Below are the records. Retype, exactly, the lines from the first through the line with "sc.camera = cam", and leave out the pictures.

-- Start LISTED ENTRIES --

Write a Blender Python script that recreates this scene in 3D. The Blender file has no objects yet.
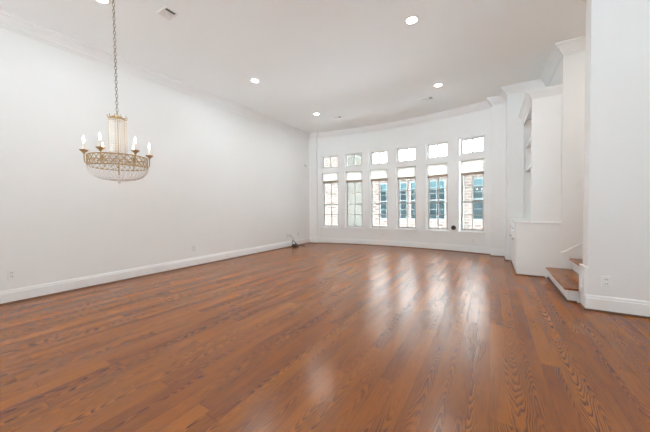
import bpy, bmesh, math, random
from mathutils import Vector, Matrix

# ---------------------------------------------------------------- camera, sky, exposure
sc = bpy.context.scene
COL = sc.collection
random.seed(7)
FPX, YAW, ROLL, PITCH, CAMH = 273.4, .5444, -.0125, -.0281, 1.22
F = Vector((-math.sin(YAW) * math.cos(PITCH), math.cos(YAW) * math.cos(PITCH), math.sin(PITCH)))
R0 = Vector((math.cos(YAW), math.sin(YAW), 0))
U0 = R0.cross(F)
RX = R0 * math.cos(ROLL) + U0 * math.sin(ROLL)
UX = U0 * math.cos(ROLL) - R0 * math.sin(ROLL)
cam_d = bpy.data.cameras.new('camera')
cam = bpy.data.objects.new('camera', cam_d)
COL.objects.link(cam)
cam_d.sensor_fit = 'HORIZONTAL'
cam_d.sensor_width = 36
cam_d.lens = 36 * FPX / 650
cam_d.clip_start = .02
m4 = Matrix((RX, UX, -F)).transposed().to_4x4()
m4.translation = (0, 0, CAMH)
cam.matrix_world = m4
sc.camera = cam

SKY_REAR, SKY_FRONT = .9, 6.5
world = bpy.data.worlds.new('sky')
sc.world = world
world.use_nodes = True
wn = world.node_tree
wn.nodes.clear()
w_out = wn.nodes.new('ShaderNodeOutputWorld')
w_bg = wn.nodes.new('ShaderNodeBackground')
w_tc = wn.nodes.new('ShaderNodeTexCoord')
w_sep = wn.nodes.new('ShaderNodeSeparateXYZ')
w_map = wn.nodes.new('ShaderNodeMapRange')
w_ramp = wn.nodes.new('ShaderNodeValToRGB')
wn.links.new(w_tc.outputs['Generated'], w_sep.inputs[0])
wn.links.new(w_sep.outputs['Z'], w_map.inputs['Value'])
w_map.inputs['From Min'].default_value = -1
wn.links.new(w_map.outputs[0], w_ramp.inputs[0])
w_az = wn.nodes.new('ShaderNodeMapRange')
w_az.interpolation_type = 'SMOOTHSTEP'
wn.links.new(w_sep.outputs['Y'], w_az.inputs['Value'])
w_az.inputs['From Min'].default_value = -.4
w_az.inputs['From Max'].default_value = .6
w_az.inputs['To Min'].default_value = SKY_REAR
w_az.inputs['To Max'].default_value = SKY_FRONT
wn.links.new(w_az.outputs[0], w_bg.inputs['Strength'])
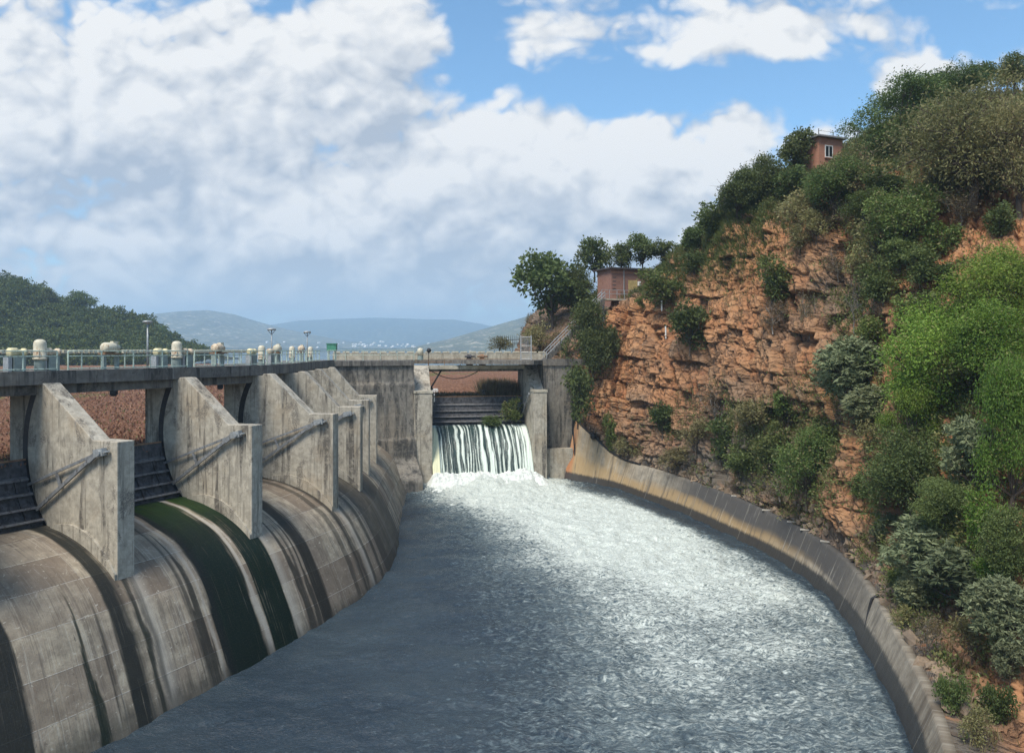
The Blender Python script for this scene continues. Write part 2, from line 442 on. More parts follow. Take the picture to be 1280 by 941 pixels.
band(wet, 402, 414, 0.9, 0.15); band(wet, 447, 452, 0.6); band(wet, 461, 463, 0.7, 0.1); band(wet, 469, 472, 0.7, 0.2); band(wet, 478, 481, 0.7, 0.2)
band(wet, 484, 500, 0.7, 0.4)
for i in range(1, 8):
    u = np.interp(i + 0.02, np.arange(NP_), np.interp(np.linspace(0, NU - 1, NP_), np.arange(NU), seg))
    k = np.exp(-((U2 + wob * 0.4 - u + 0.35) / 0.42) ** 2) * smooth01(V2, 8.0, 10.0)
    pale = np.maximum(pale, k * 0.75)
    k = np.exp(-((U2 + wob - u + 1.65) / 0.32) ** 2) * smooth01(V2, 4.0, 6.0)
    wet = np.maximum(wet, k * 0.85)
stn = fbm(np.stack([U2 * 1.8, V2 * 0.05 + 3, 0 * U2], -1), 4, 9, 0.62)
stf = fbm(np.stack([U2 * 7.0, V2 * 0.12 + 3, 0 * U2], -1), 3, 19, 0.6)
wet = np.maximum(wet, smooth01(stn, 0.62, 0.70) * 0.7)
wet = np.maximum(wet, smooth01(V2 + (stf - 0.5) * 1.2, sl[78], sl[82]) * 0.6)
W = W + np.array([0, 0, 1.0]) * ((fbm(np.stack([U2 * 0.8, V2 * 0.8, 0 * U2], -1), 3, 3) - 0.5) * 0.06)[..., None]

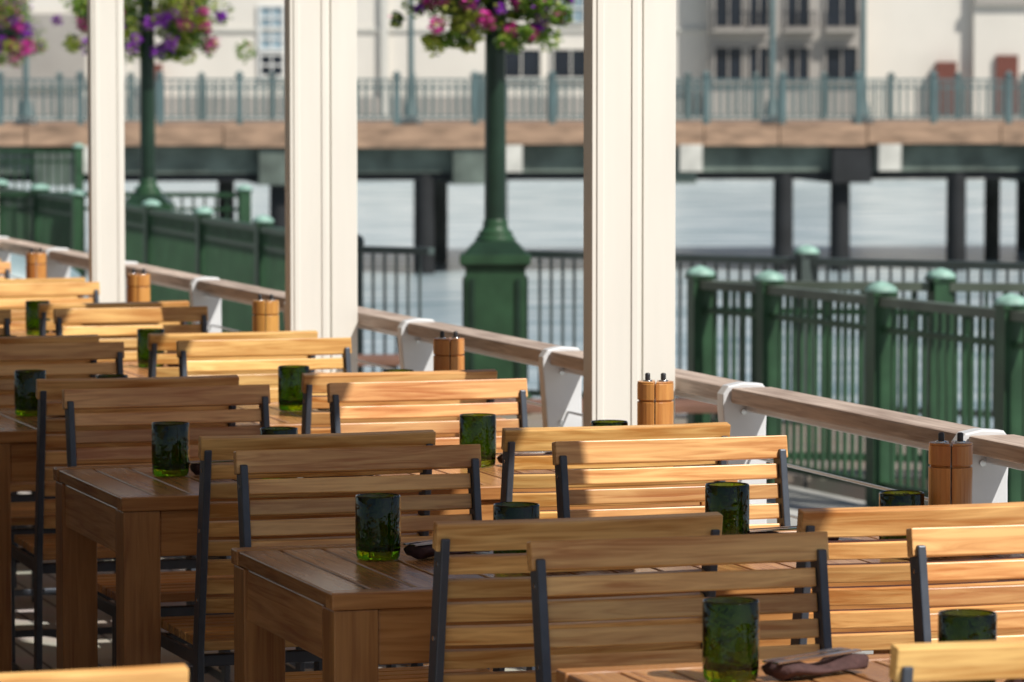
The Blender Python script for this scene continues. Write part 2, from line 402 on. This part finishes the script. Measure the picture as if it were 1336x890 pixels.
fence('waterfront_railing',[(9.55,24.15),(12.1,21.4)],mat=GREYG,cap=TEAL,band=True,post=.055,h=1.05,pw=.015,pitch=.085)
fence('green_fence',[(7.5,28.0),(7.72,36.7)],maxspan=2.0,pw=.025,pitch=.085)
fence('green_fence',[(7.72,37.9),(7.8,52)],maxspan=2.0,pw=.025,pitch=.085)
fence('green_fence',[(7.35,26.75),(7.5,28.0)],pw=.03,pitch=.10,skip=(0,1))
a=H(-6.6,40.8); c=H(-2.6,40.2)
fence('green_fence',[a,c],maxspan=.9,pw=.02)
a=H(-8.5,54); c=H(-5.6,53.5)
fence('green_fence',[a,c],maxspan=1.2,pw=.02,zb=-.3)
# ------------------------------------------------------------------ lamp posts with baskets
def street_lamp(v,u,rz=-A,mag=.4,bs=1.0):
    root=bpy.data.objects.new('street_lamp',None); COL.objects.link(root); root.location=(v,u,-.5); root.rotation_euler=(0,0,rz)
    b=B(); f=b.frus
    f(0,0,0,.24,.09,.24,GREEN); f(0,0,.09,.235,.13,.205,GREEN); f(0,0,.13,.195,.94,.195,GREEN)
    for sx,sy in((0,-1),(0,1),(1,0),(-1,0)):
        for t in(-.15,.15):
            cx,cy=sx*.197+(t if sx==0 else 0), sy*.197+(t if sy==0 else 0)
            f(cx,cy,.2,.016,.87,.016,GREEND)
    f(0,0,.94,.2,.965,.225,GREEND); f(0,0,.965,.23,1.025,.23,GREEN); f(0,0,1.025,.215,1.11,.13,GREEND)
    b.lathe((0,0,1.11),[(.13,0),(.13,.02),(.11,.035),(.115,.055),(.09,.07),(.08,.10),(.082,.12),(.072,.14)],GREEN,20)
    b.lathe((0,0,1.25),[(.072,0),(.067,1.0),(.062,2.55),(.06,2.95),(.08,2.97),(.08,3.01),(.05,3.05)],GREEND,16,True)
    for s in(-1,1): b.tube((0,0,3.35),(s*.3*bs,0,3.2),.012,.012,GREEND,8)
    obj('pole',b.mesh('lamp_pole'),parent=root,bev=.004)
    b=B(); b.lathe((0,0,4.3),[(.07,0),(.17,.06),(.2,.4),(.15,.5)],BWHITE,16); b.lathe((0,0,4.79),[(.22,0),(.16,.08),(.03,.16),(.02,.25),(.001,.27)],GREEND,16)
    obj('lantern',b.mesh('lantern'),parent=root)
    b=B()
    for s in(-1,1):
        cx=s*.24*bs
        b.lathe((cx,0,2.55),[(.02,0),(.10*bs,.03),(.16*bs,.12),(.17*bs,.2)],GREEN,14)
        clumps=[(cx+random.gauss(0,.11)*bs,random.gauss(0,.13)*bs,2.75+random.uniform(-.14,.3),random.uniform(.07,.15)*bs,0) for _ in range(28)]
        clumps+=[(cx+random.gauss(0,.14)*bs,random.gauss(0,.13)*bs,2.50+random.uniform(-.12,.08),random.uniform(.04,.08)*bs,0) for _ in range(14)]
        clumps+=[(cx+random.gauss(0,.15)*bs,-.12*bs-random.random()*.1,2.58+random.uniform(-.17,.25),random.uniform(.03,.055)*bs,1) for _ in range(int(26*mag))]
        for (x,y,z,r,fl) in clumps:
            shade=random.choice([0,0,1,1,1,2]); pc=random.choice(PET)
            for _ in range(int(60+950*r)):
                d=Vector((random.gauss(0,1),random.gauss(0,1),random.gauss(0,1))).normalized()*r*random.uniform(.55,1.15)
                p=Vector((x,y,z))+d; sz=random.uniform(.012,.027)
                q=Matrix.Rotation(random.uniform(0,6.3),3,'Z')@Matrix.Rotation(random.uniform(0,3.1),3,'X')
                vs=[p+q@Vector(w)*sz for w in((-1,0,0),(0,-.6,.15),(1.1,0,0),(0,.6,.15))]
                m=LEAF[shade] if random.random()<.7 else random.choice(LEAF)
                if fl and random.random()<.75 or random.random()<.02+.12*(mag>.8): m=pc
                b.add(vs,[(0,1,2,3)],m)
    me=bpy.data.meshes.new('flowers'); me.from_pydata(b.v,[],b.f)
    for m in b.mats: me.materials.append(m)
    me.polygons.foreach_set('material_index',b.m); me.update()
    obj('hanging_flower_baskets',me,parent=root)
street_lamp(7.99,25.70,mag=.6); street_lamp(8.23,37.2,bs=1.4,mag=.5); street_lamp(8.25,46.5,mag=1.2,bs=1.6)
# ------------------------------------------------------------------ quay furniture
def bench(v,u,rz,L=1.8):
    b=B()
    for i in range(5): b.box(-L/2,L/2,-.24+i*.1,-.155+i*.1,.42,.46,BENCHW)
    for x in(-L/2+.2,L/2-.2):
        b.box(x-.03,x+.03,-.22,.22,.37,.418,GREEND); b.box(x-.03,x+.03,-.2,-.13,0,.37,GREEND); b.box(x-.03,x+.03,.13,.2,0,.37,GREEND)
    obj('park_bench',b.mesh('park_bench'),(v,u,-.5),rz,bev=.004)
bench(6.9,20.6,-A); bench(6.2,24.5,-A+.1)
def boat(v,u,rz):
    b=B(); n=20; m=12; vs=[]
    for i in range(n+1):
        t=i/n; x=-1.3+2.6*t; w=.6*(1-abs(2*t-1)**3.0)**.6+.02; h=.5*(1-abs(2*t-1)**2.4)**.6+.02
        for k in range(m+1):
            a=math.pi*k/m; vs.append((x,w*math.cos(a),.70+h*math.sin(a)**.8))
    fs=[(i*(m+1)+k,i*(m+1)+k+1,(i+1)*(m+1)+k+1,(i+1)*(m+1)+k) for i in range(n) for k in range(m)]
    b.add(vs,fs,TARP,True)
    for x in(-.8,.8):
        b.box(x-.04,x+.04,-.6,.6,.62,.70,BENCHW)
        for y in(-.5,.5): b.box(x-.03,x+.03,y-.03,y+.03,0,.62,BENCHW)
    obj('upturned_dinghy',b.mesh('upturned_dinghy'),(v,u,-.5),rz)
boat(*H(-3.95,26.5),-.35)
# ------------------------------------------------------------------ far pier
def hp(x,z): return H(x,z+.15*x)
HR=-A+math.atan(.15)
proot=bpy.data.objects.new('pier',None); COL.objects.link(proot); proot.location=(*hp(0,94),0); proot.rotation_euler=(0,0,HR)
b=B()
b.box(-60,75,0,12,.45,.65,PTIMB)
x=-60
while x<75:
    w=random.uniform(1.5,4.5); b.box(x,min(75,x+w)-.03,-.12+random.uniform(-.03,.03),-.002,.17+random.uniform(-.04,.04),.655+random.uniform(-.03,.02),PTIMB); x+=w
obj('deck',b.mesh('pier_deck'),parent=proot)
b=B(); b.box(-60,75,.25,.7,-.44,.16,PBEAM); b.box(-60,75,6,6.5,-.5,.3,PBEAM); b.box(-60,75,11,11.5,-.5,.3,PBEAM)
b.box(-60,75,.35,.65,-.62,-.442,PILE)  # strip in near-black piling colour stands in for shadow below the front beam
xs=[-38,-33.5,-29,-24.5,-20,-15.5,-10.3,-5.3,-.9,3.8,7.9,12.6,17,22,27,32,37,42,50,60]
for x in xs: b.box(x-.45,x+.45,-.05,11.8,-.70,.12,PBEAM if x!=7.9 else PILE)
obj('beams_and_shade_strip',b.mesh('pier_beams_and_shade_strip'),parent=proot)
b=B()
for x in(-20.1,-9.6,-.05,4.1,8.75,16.4,24.2): b.box(x-.26,x+.26,-.2,.2,-.42,.19,CONCL)
obj('pile_caps',b.mesh('pile_caps'),parent=proot)
b=B()
for x in[-30,-25,-19.5,-14,-9.2,-5.24,-1.95,6.4,7.74,10.5,15.2,20,25,31,38]:
    b.tube((x,.5,-4),(x,.5,-.45),.25,.23,PILE,12)
for x in[-27,-22,-16,-6.0,-.84,3.2,12.9,17,23]:
    b.tube((x,6.2,-4),(x,6.2,-.45),.2,.2,PILEG,12); b.tube((x+2.2,11.2,-4),(x+2.2,11.2,-.45),.2,.2,PILEG,12)
obj('pilings',b.mesh('pilings'),parent=proot)
def pier_rail(y,nm):
    b=B(); zt=1.72
    b.box(-60,75,y-.04,y+.04,zt-.08,zt-.03,PIERG); b.box(-60,75,y-.03,y+.03,zt-.25,zt-.22,PIERG); b.box(-60,75,y-.03,y+.03,.74,.78,PIERG)
    x=-40
    while x<50:
        b.box(x-.022,x+.022,y-.02,y+.02,.79,zt-.1,PIERG); x+=.19
    x=-40
    while x<50:
        b.frus(x,y,.65,.07,zt+.04,.07,PIERG); b.frus(x,y,zt+.04,.10,zt+.08,.10,PIERG); b.frus(x,y,zt+.08,.07,zt+.15,.02,PIERG); x+=1.78
    obj(nm,b.mesh(nm),parent=proot)
pier_rail(.1,'railing_front'); pier_rail(11.5,'railing_back')
for x in(-19.5,-10.8,-2.17,6.14,8.27,15.5,24):
    b=B(); b.lathe((0,0,.65),[(.24,0),(.24,.12),(.17,.2),(.13,.5),(.075,.6),(.065,3),(.055,5.5)],PIERG,12)
    b.lathe((0,0,.652),[(.27,0),(.26,.14),(.2,.18)],CONCL,12)
    b.lathe((0,0,6.15),[(.05,0),(.18,.1),(.2,.4),(.05,.6)],BWHITE,12)
    px,py=hp(x,94); off=Vector((math.cos(HR+math.pi/2),math.sin(HR+math.pi/2)))*.9
    obj('pier_street_lamp',b.mesh('pier_street_lamp'),(px+off.x,py+off.y,0))
# ------------------------------------------------------------------ far shore
broot=bpy.data.objects.new('waterfront_warehouse',None); COL.objects.link(broot); broot.location=(*H(0,190),0); broot.rotation_euler=(0,0,-A)
b=B()
b.box(-95,8.95,0,20,-.9,15,BWALL); b.box(8.95,16.0,-1.2,20,-.9,11,BWALL2); b.box(16.0,21.1,0,20,-.9,15,BWALL); b.box(21.1,95,-.5,20,-.9,13,BWALL)
b.box(-95,8.94,-.12,-.002,3.9,4.05,BTRIM); b.box(21.12,95,-.75,-.502,5.1,5.5,BWALL2); b.box(-95,8.94,-.2,-.002,-.88,.9,BWALL2)
for x in range(-90,8,12): b.box(x,x+.35,-.25,-.003,-.88,15,BTRIM)
b.box(-30,-19.5,-.35,-.004,1.3,4.7,BWALL2)
obj('walls',b.mesh('walls'),parent=broot)
g=B(); 
def win(x0,x1,z0,z1,y,gm,fm,nx,nz,fr=.07):
    g.box(x0,x1,y-.06,y-.005,z0,z1,gm)
    g.box(x0-fr,x0,y-.14,y-.004,z0-fr,z1+fr,fm); g.box(x1,x1+fr,y-.14,y-.004,z0-fr,z1+fr,fm)
    g.box(x0,x1,y-.14,y-.004,z1,z1+fr,fm); g.box(x0-.05,x1+.05,y-.2,y-.004,z0-fr,z0,fm)
    for i in range(1,nx): xx=x0+(x1-x0)*i/nx; g.box(xx-.03,xx+.03,y-.11,y-.061,z0,z1,fm)
    for i in range(1,nz): zz=z0+(z1-z0)*i/nz; g.box(x0,x1,y-.12,y-.0615,zz-.04,zz+.04,fm)
win(-11.5,-10.5,3.1,5.0,0,BPALE,BWHITE,2,4,.12); win(-11.5,-10.5,1.9,2.8,0,BDARK,BWHITE,2,2,.1)
win(-9.2,-8.2,3.1,5.0,0,BPALE,BWHITE,2,4,.12)
win(-.45,1.3,1.8,3.05,0,BDARK,BTRIM,2,1); win(1.9,3.5,1.8,3.05,0,BDARK,BTRIM,2,1)
win(2.2,3.3,4.3,5.6,0,BPALE,BTRIM,2,2)
for x in(-45,-38,-26): win(x,x+1.1,3.1,5.0,-.36 if -30<x<-19 else 0,BPALE,BWHITE,2,4,.12)
for x0,x1 in((9.25,10.45),(10.8,11.65),(12.5,13.5),(14.3,15.7)):
    win(x0,x1,4.1,6.2,-1.2,BDARK,BWALL2,2,1,.1); win(x0,x1,1.6,3.15,-1.2,BDARK,BWALL2,2,1,.1)
win(25,28,2,4.5,-.5,BDARK,BTRIM,3,2)
obj('windows',g.mesh('windows'),parent=broot)
g=B()
for x0 in(9.1,12.3,14.2):
    x1=x0+(2.6 if x0<10 else 1.5)
    g.box(x0,x1,-2.0,-1.202,3.85,3.98,BWALL2); g.box(x0,x1,-2.0,-1.96,4.7,4.76,BDARK)
    n=int((x1-x0)/.16)
    for i in range(n+1): xx=x0+.02+(x1-x0-.04)*i/n; g.box(xx-.02,xx+.02,-1.99,-1.97,3.98,4.7,BDARK)
for x0,x1,h in((19.4,20.3,2.5),(22.1,23.1,2.8),(-16.5,-16.0,2.4)): g.box(x0,x1,-.72,-.501 if x0>21.1 else -.002,.05,h,RUST)
obj('balconies_and_doors',g.mesh('balconies'),parent=broot)
b=B(); b.box(-400,400,-7,300,-3.2,.0,CONC); o=obj('far_shore_ground',b.mesh('far_shore')); o.location=(*H(0,190),-.02); o.rotation_euler=(0,0,-A)
# ------------------------------------------------------------------ light
sv=Vector((.45,-.74,.97)).normalized()
w=bpy.data.worlds.new('World'); S.world=w; w.use_nodes=True; nt=w.node_tree; bg=nt.nodes['Background']
sk=nt.nodes.new('ShaderNodeTexSky'); sk.sky_type='NISHITA'; sk.sun_disc=False
sk.sun_elevation=math.asin(sv.z); sk.sun_rotation=math.atan2(sv.x,sv.y)
nt.links.new(sk.outputs[0],bg.inputs[0]); bg.inputs[1].default_value=.066
l=bpy.data.lights.new('sun','SUN'); l.energy=5; l.angle=math.radians(.5); l.color=(1,.96,.88)
o=bpy.data.objects.new('sun',l); COL.objects.link(o); o.rotation_euler=(-sv).to_track_quat('-Z','Y').to_euler(); o.location=(0,0,30)
# ------------------------------------------------------------------ camera
c=bpy.data.cameras.new('camera'); c.sensor_width=36; c.lens=5400/1336*36; c.clip_end=3000; c.clip_start=.1
c.dof.use_dof=True; c.dof.focus_distance=8.2; c.dof.aperture_fstop=9
o=bpy.data.objects.new('camera',c); COL.objects.link(o); o.location=(0,0,1.65)
o.rotation_euler=(math.pi/2-math.atan(340/5400),0,-A); S.camera=o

-- End LISTED ENTRIES --

## SOLUTION TO THE PROBLEM
Write a Blender Python script that recreates this scene in 3D. The Blender file has no objects yet.
import bpy, bmesh, math, random
from mathutils import Vector, Matrix

# ---------------------------------------------------------------- camera, sky, exposure
sc = bpy.context.scene
COL = sc.collection
random.seed(7)
FPX, YAW, ROLL, PITCH, CAMH = 273.4, .5444, -.0125, -.0281, 1.22
F = Vector((-math.sin(YAW) * math.cos(PITCH), math.cos(YAW) * math.cos(PITCH), math.sin(PITCH)))
R0 = Vector((math.cos(YAW), math.sin(YAW), 0))
U0 = R0.cross(F)
RX = R0 * math.cos(ROLL) + U0 * math.sin(ROLL)
UX = U0 * math.cos(ROLL) - R0 * math.sin(ROLL)
cam_d = bpy.data.cameras.new('camera')
cam = bpy.data.objects.new('camera', cam_d)
COL.objects.link(cam)
cam_d.sensor_fit = 'HORIZONTAL'
cam_d.sensor_width = 36
cam_d.lens = 36 * FPX / 650
cam_d.clip_start = .02
m4 = Matrix((RX, UX, -F)).transposed().to_4x4()
m4.translation = (0, 0, CAMH)
cam.matrix_world = m4
sc.camera = cam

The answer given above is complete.